Finite element simulation of fracture behavior of BGA structure solder interconnects

The influences of the standoff height (H), contact angle (θ), pad size and loading rate on shear fracture behavior of BGA structure Cu/Sn-3.0Ag-0.5Cu/Cu joints were investigated by finite element (FE) method. The simulation results show that the maximum Von Mises stress zones locate on the edge of the solder near the intermetallic compound (IMC) layer in the BGA joint under shear stress, the cracks are more prone to initiate in the zones and this has been proved by the experimental observation. The standoff height and contact angle have slight influence on the value of the maximum Von Mises stress, while significantly affecting the size and location of the maximum Von Mises zones. Contrast with the standoff height and contact angle, the maximum Von Mises stress increases with the increase of the loading rate.
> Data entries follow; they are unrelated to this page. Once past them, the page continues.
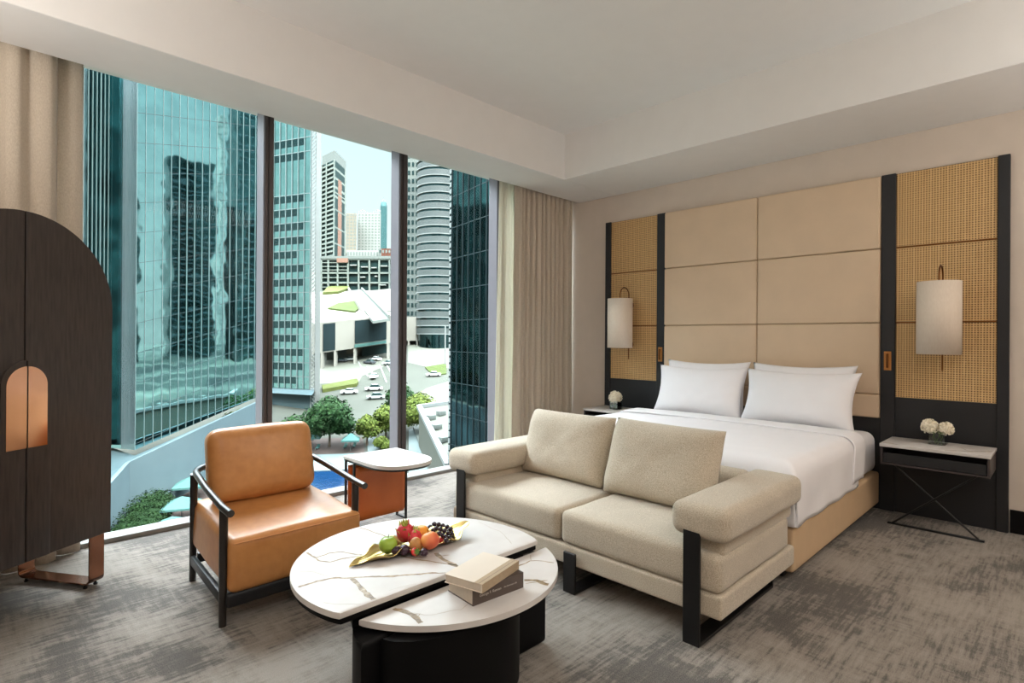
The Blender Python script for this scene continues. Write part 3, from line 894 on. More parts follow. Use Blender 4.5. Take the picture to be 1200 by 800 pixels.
# ---- books
def book(cx, cy, z, w, d, h, rz, cover, name, label, band=None, txt=None):
    t = thing(name, label, 'book', (cx, cy, z), rz, None)
    c = MB()
    c.bb(-w/2, w/2, -d/2, d/2, 0, .0028, r=.0008, seg=1).bb(-w/2, w/2, -d/2, d/2, h-.0028, h, r=.0008, seg=1)
    c.bb(-w/2, w/2, -d/2-.002, -d/2+.003, .0, h, r=.001, seg=1)
    c.build('cover', cover, t, smooth=30)
    MB().bb(-w/2+.003, w/2-.003, -d/2+.004, d/2-.004, .003, h-.003).build('pages', M['paper'], t, smooth=0)
    if band:
        MB().bb(-w/2-.0003, w/2+.0003, -d/2-.0026, -d/2+.032, h, h+.0006).bb(-w/2, w/2, -d/2-.0027, -d/2-.002, .0, h).build('spine_cloth', band, t, smooth=0)
        MB().bb(-w/2, w/2, -d/2+.012, -d/2+.0135, h+.0006, h+.0009).build('spine_groove', M['bookbrown'], t, smooth=0)
    if txt:
        for s_, x, sz in txt:
            cu = bpy.data.curves.new('spine_title', 'FONT'); cu.body = s_; cu.size = sz; cu.extrude = .0002; cu.align_y = 'CENTER'
            o = bpy.data.objects.new('spine_title', cu); COL.objects.link(o); o.parent = t
            o.location = (x, -d/2-.0024, h/2); o.rotation_euler = (PI/2, 0, 0)
            cu.materials.append(M['ink'])
            bpy.context.view_layer.update()
            me = bpy.data.meshes.new_from_object(o.evaluated_get(bpy.context.evaluated_depsgraph_get()))
            q = bpy.data.objects.new('spine_title', me); COL.objects.link(q); q.parent = t
            q.location = o.location; q.rotation_euler = o.rotation_euler
            bpy.data.objects.remove(o); bpy.data.curves.remove(cu)
    return t
book(1.405, 1.545, .3605, .236, .155, .058, math.radians(-4.5), M['bookbrown'], 'book', 'thick dark brown book lying under the cream book', txt=[('George F. Kennan', -.090, .0135), ('An American Life', .022, .0088)])
book(1.384, 1.541, .4192, .245, .163, .031, math.radians(13.5), M['bookcream'], 'book', 'cream book with a tan cloth spine lying askew on the brown book', band=M['booktan'])

# ---- leaf platter and fruit
A = Z(409, 664, .404); B = Z(549, 613, .45)
pl = MB()
ax = (B-A); L = ax.length; ax.z = 0; ax.normalize(); sd = Vector((-ax.y, ax.x, 0))
def leaf(a, b):
    s = a*L; v = 2*b-1
    ruf = 1 + .10*math.sin(a*23+(1 if v > 0 else 2.5)) + .07*math.sin(a*47+(3 if v > 0 else 0))
    w = .100*math.sin(PI*a**1.3)**.72*ruf + .002
    lift = (.030*abs(v)**1.8 + .010*math.sin(a*34+(0 if v > 0 else 2))*abs(v)**2)*math.sin(PI*a)**.6
    z = .4045 + lift + (.055*max(0, (a-.78)/.22)**1.5)
    z += .0025*math.cos(v*20)*(1-abs(v)*.2)*min(1, 5*a*(1-a))
    p = Vector((A.x, A.y, 0)) + ax*s*(1-.0) + sd*(v*w + .022*math.sin(a*PI)) 
    return Vector((p.x, p.y, max(.4035, z)))
pl.grid(leaf, 60, 18)
o = pl.build('leaf_platter', M['gold'], smooth=180)
sm = o.modifiers.new('thick', 'SOLIDIFY'); sm.thickness = .002; sm.offset = 1
tag(o, 'golden leaf shaped platter with wavy edges holding the fruit on the coffee table', 'platter')
def fz(u, v, z): return Z(u, v, z)
M['apple'] = plain('green_apple_skin', (150, 178, 60), .3, var=.12, scale=18)
t = NT('peach_skin'); f = t.noise(9, det=2); t.base(t.ramp(f, [(.35, c3(240, 176, 90)), (.52, c3(234, 138, 84)), (.72, c3(204, 76, 62))])); t.set(.45); M['peach'] = t.m
M['orangefruit'] = plain('orange_peel', (240, 156, 40), .4, var=.08, bump=.3, bscale=300)
M['plum'] = plain('dark_plum_skin', (52, 26, 44), .3, var=.2, scale=20)
M['grape'] = plain('dark_grape_skin', (44, 26, 38), .25, var=.25, scale=40)
M['dragon'] = plain('dragonfruit_pink', (206, 56, 66), .45, var=.15, scale=30)
M['dragontip'] = plain('dragonfruit_green_tip', (186, 190, 96), .5, var=.15, scale=30)
M['kiwi'] = plain('tan_pear_skin', (190, 134, 74), .5, var=.15, scale=40)
M['strawberry'] = plain('strawberry_red', (214, 40, 36), .35, var=.1, scale=60, bump=.5, bscale=250)
M['stalk'] = plain('brown_stalk', (84, 62, 40), .8, var=.1)
def applelike(name, p, r, mat, label, cat, stalk=True, tilt=0):
    m = MB(); prof = []
    for k in range(17):
        a = PI*k/16; rr = math.sin(a)*r; z = -math.cos(a)*r*.93
        z -= .14*r*math.exp(-((a-PI)/.35)**2); z += .08*r*math.exp(-(a/.3)**2)
        prof.append((rr if 0 < k < 16 else 0, z))
    m.lathe(prof, (0, 0, 0), 28)
    o = m.build(name, mat, smooth=180); o.location = p; o.rotation_euler = (tilt, tilt*.5, 0)
    if stalk: MB().tube([(0, 0, r*.72), (.001, 0, r*.95), (.004, 0, r*1.12)], .0014, 6).build('stalk', M['stalk'], o)
    return tag(o, label, cat)
zb = .408
def on(u, v, r, dz=0): return fz(u, v, zb+r+dz)
applelike('apple', on(455, 638, .036), .038, M['apple'], 'green apple at the left end of the fruit on the golden leaf', 'apple')
applelike('peach', on(504, 633, .038, .008), .039, M['peach'], 'red and orange peach in the middle of the fruit platter', 'peach', tilt=-.3)
applelike('orange', on(494, 624, .034, .004), .035, M['orangefruit'], 'orange half hidden behind the peach on the platter', 'orange', stalk=False)
# dragon fruits
def dragon(p, r, ln, rot, label, seed):
    o_ = MB().ico((0, 0, 0), r, 3, (1, 1, ln), amp=.05, freq=3).build('dragon_fruit', M['dragon'], smooth=180)
    o_.location = p; o_.rotation_euler = rot
    rnd = random.Random(seed)
    for k in range(14):
        zf = -.7+1.6*(k/13); ph = k*2.4; rad = r*math.sqrt(max(0, 1-(zf*.95)**2))
        c = Vector((rad*math.cos(ph)*.96, rad*math.sin(ph)*.96, zf*r*ln*.93)); out = Vector((math.cos(ph), math.sin(ph), .0))
        tip = c + out*r*.22 + Vector((0, 0, r*.55)); side = Vector((-math.sin(ph), math.cos(ph), 0))*r*.26
        m = MB().faces([c-side, c+side, c+side*.5+Vector((0, 0, r*.28))+out*r*.1, tip, c-side*.5+Vector((0, 0, r*.28))+out*r*.1, c+Vector((0, 0, r*.1))-out*r*.12],
                       [(0, 1, 2, 4), (4, 2, 3), (0, 5, 1), (1, 5, 2), (2, 5, 3), (3, 5, 4), (4, 5, 0)])
        m.build('scale', M['dragontip'] if k % 3 != 1 else M['dragon'], o_, smooth=0)
    m = MB()
    for k in range(7):
        a = k*.9; m.tube([(r*.12*math.cos(a), r*.12*math.sin(a), r*ln*.9), (r*.3*math.cos(a), r*.3*math.sin(a), r*ln*1.15), (r*.34*math.cos(a), r*.34*math.sin(a), r*ln*1.45)], .004, 6, radii=[.006, .005, .001])
    m.build('crown', M['dragontip'], o_)
    return tag(o_, label, 'dragon fruit')
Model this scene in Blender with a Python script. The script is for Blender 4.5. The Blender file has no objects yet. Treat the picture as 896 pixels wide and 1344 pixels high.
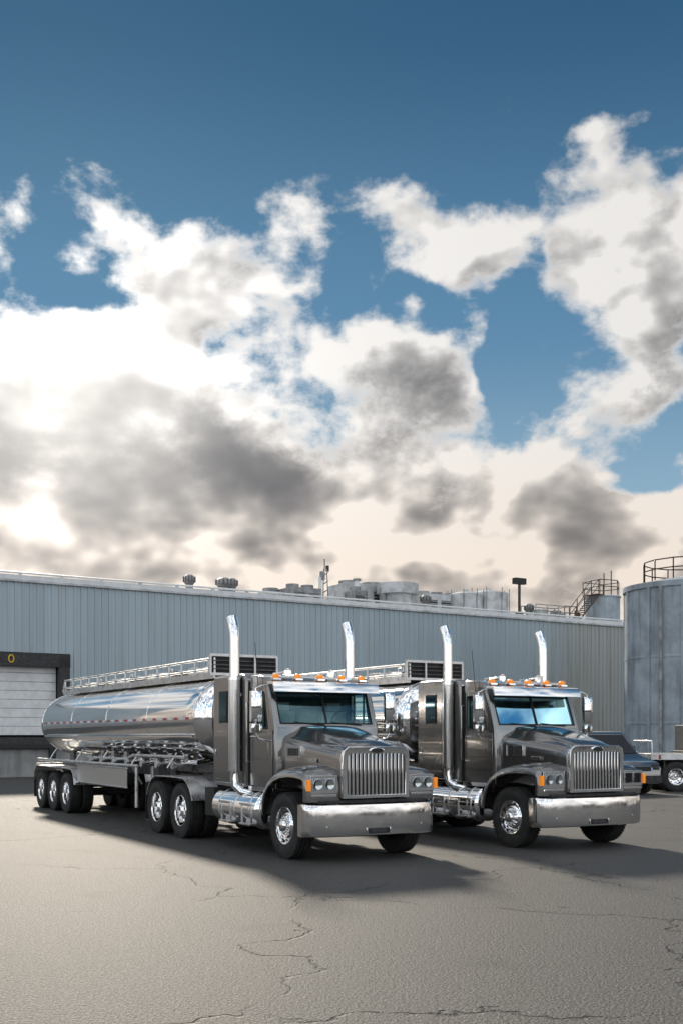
import bpy, bmesh, math, random
from mathutils import Vector, Matrix
random.seed(7)
scene = bpy.context.scene
scene.view_settings.view_transform = 'Standard'
scene.view_settings.look = 'None'
scene.view_settings.exposure = 0
rad = math.radians

# ------------------------------------------------------------------ node helper
class NT:
    def __init__(s, tree): s.t = tree
    def n(s, typ, **kw):
        nd = s.t.nodes.new(typ)
        for k, v in kw.items(): setattr(nd, k, v)
        return nd
    def set(s, sock, v):
        if hasattr(v, 'is_linked') or isinstance(v, bpy.types.NodeSocket): s.t.links.new(v, sock)
        else: sock.default_value = v
    def math(s, op, a, b=None, c=None, clamp=False):
        nd = s.n('ShaderNodeMath', operation=op); nd.use_clamp = clamp
        s.set(nd.inputs[0], a)
        if b is not None: s.set(nd.inputs[1], b)
        if c is not None: s.set(nd.inputs[2], c)
        return nd.outputs[0]
    def vm(s, op, a, b=None, out=0):
        nd = s.n('ShaderNodeVectorMath', operation=op)
        s.set(nd.inputs[0], a)
        if b is not None: s.set(nd.inputs[1], b)
        return nd.outputs[out]
    def scale(s, a, f):
        nd = s.n('ShaderNodeVectorMath', operation='SCALE'); s.set(nd.inputs[0], a); s.set(nd.inputs['Scale'], f); return nd.outputs[0]
    def mr(s, v, a, b, c=0.0, d=1.0, typ='SMOOTHSTEP'):
        nd = s.n('ShaderNodeMapRange', interpolation_type=typ)
        for i, x in enumerate((v, a, b, c, d)): s.set(nd.inputs[i], x)
        return nd.outputs[0]
    def mix(s, f, a, b, blend='MIX'):
        nd = s.n('ShaderNodeMix', data_type='RGBA', blend_type=blend)
        s.set(nd.inputs[0], f); s.set(nd.inputs[6], a); s.set(nd.inputs[7], b)
        return nd.outputs[2]
    def noise(s, vec, scale, detail=5, rough=.55, dist=0.0):
        nd = s.n('ShaderNodeTexNoise')
        if vec is not None: s.set(nd.inputs['Vector'], vec)
        nd.inputs['Scale'].default_value = scale; nd.inputs['Detail'].default_value = detail
        nd.inputs['Roughness'].default_value = rough; nd.inputs['Distortion'].default_value = dist
        return nd.outputs[0]

def c4(c): return (c[0], c[1], c[2], 1.0)

def mat(name, col, rough=.5, metal=0.0, coat=0.0, var=0.0, vscale=3.0, bump=0.0, bscale=40.0, emis=None, es=0.0,
        stretch=(1, 1, 1), rvar=0.0, spec=.5):
    m = bpy.data.materials.new(name); m.use_nodes = True
    k = NT(m.node_tree); b = m.node_tree.nodes['Principled BSDF']
    b.inputs['Roughness'].default_value = rough; b.inputs['Metallic'].default_value = metal
    b.inputs['Coat Weight'].default_value = coat; b.inputs['Coat Roughness'].default_value = .02
    b.inputs['Specular IOR Level'].default_value = spec
    tc = k.n('ShaderNodeTexCoord').outputs['Object']
    v = k.vm('MULTIPLY', tc, stretch)
    n1 = k.noise(v, vscale, 3, .6)
    f = k.mr(n1, .3, .7)
    k.set(b.inputs['Base Color'], k.mix(f, c4([x * (1 - var) for x in col]), c4([min(1, x * (1 + var)) for x in col])))
    if rvar:
        k.set(b.inputs['Roughness'], k.mr(n1, .3, .7, max(0, rough - rvar), rough + rvar))
    if bump:
        bp = k.n('ShaderNodeBump'); bp.inputs['Strength'].default_value = bump; bp.inputs['Distance'].default_value = .01
        k.set(bp.inputs['Height'], k.noise(v, bscale, 3, .6)); k.set(b.inputs['Normal'], bp.outputs[0])
    if emis:
        b.inputs['Emission Color'].default_value = c4(emis); b.inputs['Emission Strength'].default_value = es
    return m

M = {}
M['paint'] = mat('metallic_gray_paint', (.225, .220, .216), .19, .88, 1.0, .05, 300)
M['chrome'] = mat('chrome', (.90, .90, .90), .05, 1.0, 0, .03, 2, rvar=.02)
M['stain'] = mat('polished_stainless', (.90, .89, .88), .08, 1.0, 0, .04, 1.2, stretch=(.5, 3, 3), rvar=.04, bump=.02, bscale=2.5)
M['bumper'] = mat('bumper_steel', (.84, .82, .80), .13, 1.0, 0, .05, 3, rvar=.05, bump=.02, bscale=3)
M['alu'] = mat('aluminium', (.66, .66, .66), .34, .9, 0, .15, 6, rvar=.1)
M['tread'] = mat('treadplate', (.58, .58, .57), .33, .9, 0, .2, 60, bump=.6, bscale=60)
M['rubber'] = mat('tyre_rubber', (.020, .020, .019), .75, 0, 0, .4, 8, bump=.3, bscale=90)
M['black'] = mat('black_frame', (.012, .012, .013), .55, 0, 0, .3, 6)
M['dark'] = mat('dark_steel', (.04, .04, .042), .5, .4, 0, .4, 9)
M['grimy'] = mat('chassis_gray', (.13, .13, .13), .5, .6, 0, .35, 9)
M['seat'] = mat('cab_trim_fabric', (.07, .078, .08), .9, 0, 0, .2, 10)
M['seatl'] = mat('seat_leather', (.30, .31, .31), .6, 0, 0, .15, 10)
M['amber'] = mat('amber_lens', (.9, .28, .02), .15, 0, 1, .1, 10, emis=(1, .3, .02), es=.35)
M['red'] = mat('red_reflector', (.45, .02, .02), .3, 0, .3)
M['white'] = mat('white_paint', (.72, .73, .73), .45, 0, 0, .08, 3)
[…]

Moreover, the simulation results show that cracks may more easily propagate along the IMC layer with decreasing h and θ, according to the criterion of maximum energy release rate. Furthermore, the crack tip stress intensity factors (SIFs) were calculated to estimate the fracture mode. It has been shown that SIFs are significantly influenced by the standoff height while being slightly affected by the contact angle and loading rate, and K_I is always higher than K_II regardless of the standoff height and contact angle of BGA solder joints. This may mean that for BGA joints subjected to shear stress the fracture or failure of BGA joints may dominantly occur by mode I (i.e., opening mode).